Telset.id – Polemik interkoneksi yang melibatkan lima operator seluler tanah air tak kunjung menemukan kata sepakat. Bahkan sampai batas akhir yang telah ditentukan pada 1 September ini.
Menanggapi hal tersebut, Merza Fachys, Direktur Utama Smartfren, mengatakan bahwa Smartfren akan tetap menurunkan biaya interkoneksi sesuai dengan surat Edaran (SE) No. 1153/M.Kominfo/PI.0204/08/2016 yang ditandatangani oleh Plt. Dirjen Penyelenggaraan Pos dan Informatika, Geryantika Kurnia dan dirilis pada 2 Agustus 2016 lalu.
Menurutnya, besaran harga interkoneksi sejatinya ditentukan oleh kesepakatan bersama antar operator seluler dan dituangkan dalam bentuk perjanjian kerjasama (PKS) yang setiap dua tahun sekali di review secara bersama-sama.
“Ini bukan hal baru. Setiap dua tahun operator duduk bersama untuk menentukan harga interkoneksi. Metode perhitungannya mengacu pada Peraturan Menteri Komunikasi dan Informatika no 08/2006. Jika terjadi perselisihan, maka akan dimediasi oleh BRTI (Badan Regulasi Telekomunikasi Indonesia),” jelas Merza.
Masalah muncul ketika BRTI, sesuai formulasi perhitungan yang telah ditentukan, “menemukan” angka Rp 204 untuk harga interkoneksi atau turun dari harga interkoneksi sebelumnya yaitu Rp 250. Angka tersebut dinilai merugikan operator terbesar di Indonesia dan berpotensi merugikan keuangan negara.
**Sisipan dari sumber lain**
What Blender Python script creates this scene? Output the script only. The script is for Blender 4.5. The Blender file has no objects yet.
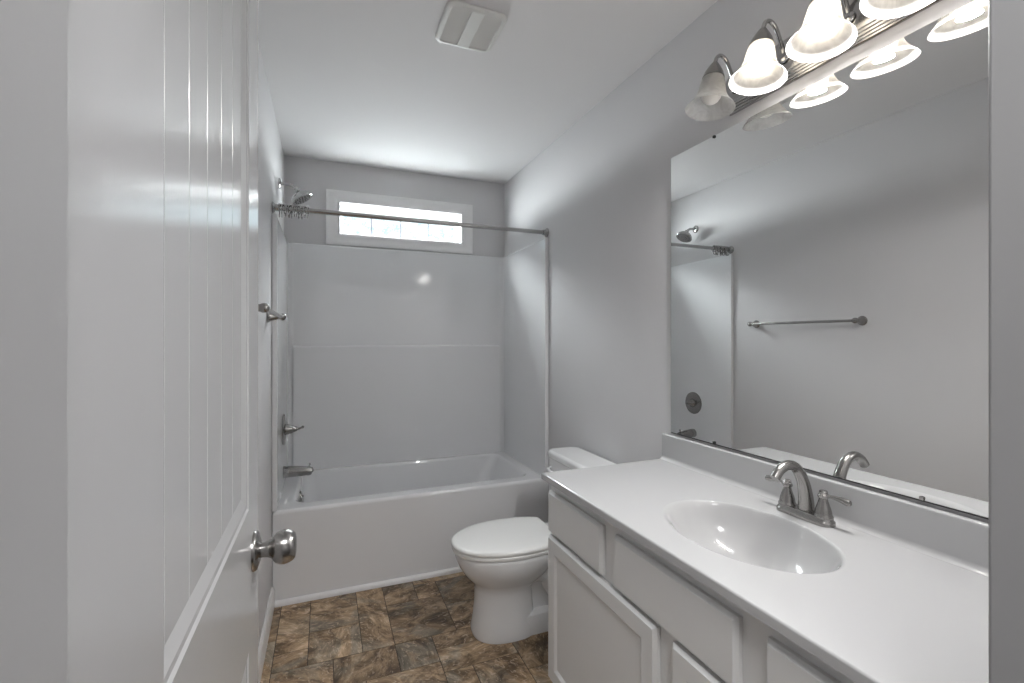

Menanggapi hal tersebut, Merza berpendapat bahwa operator seluler harusnya lebih terbuka dalam menghitung besaran biaya interkoneksi.
“Peraturan Menteri tentang Interkoneksi mengatur bagaimana cara menghitung biaya interkoneksi. Apakah betul kita mengikuti itu semua sama-sama. Itu yang harus dibuktikan,” kata Merza saat ditemui di perhelatan Communic Indonesia, Jakarta International Expo Kemayoran.
Menurut Merza, saat ini BRTI menemukan angka Rp 204 untuk harga interkoneksi Telkom dan Telkomsel.
“Jadi bukan tentang hitung-hitungan rugi merugikan negara. Mari kita buktikan Rp 286 (harga interkoneksi menurut perhitungan Telkomsel) yang betulkah atau Rp 204 yang betulkah,” jelas Merza.
Sekali lagi Merza menegaskan bahwa operator seluler memang harus lebih terbuka tentang komponen perhitungan biaya interkoneksi.
“Yang belum terbuka adalah apakah betul pembebanan biaya yang menghasilkan Rp 286 tadi adalah the real cost recovery untuk jaringan voice? Selain itu, semua orang boleh bilang bahwa CAPEX masing-masing operator berbeda. Kok bisa? Ini semua yang harus kita buka. Jangan sampai hal hal yang tidak sesuai dengan cara perhitungan interkoneksi menurut Peraturan Menteri tahun 2006 dibebankan kepada kami,” terang Merza.
Sementara saat disinggung perihal keberpihakan terhadap kepentingan asing, Merza berpendapat bahwa ini sama sekali tidak ada kaitannya dengan asing non asing.
“Ini baru kita bicara Are We Calculating The Real Cost? Jangan kami yang net payer ini harus membayar untuk men-subsidi, kami ingin yang kami bayar adalah the real cost yang terjadi. Jadi berapapun angka yang ditetapkan sebenarnya pengaruhnya ke kami, karena kami Net Payer, kami yang bayar terus ke mereka. Jadi jangan kami dibuat lebih rugi lagi,” pungkas Merza.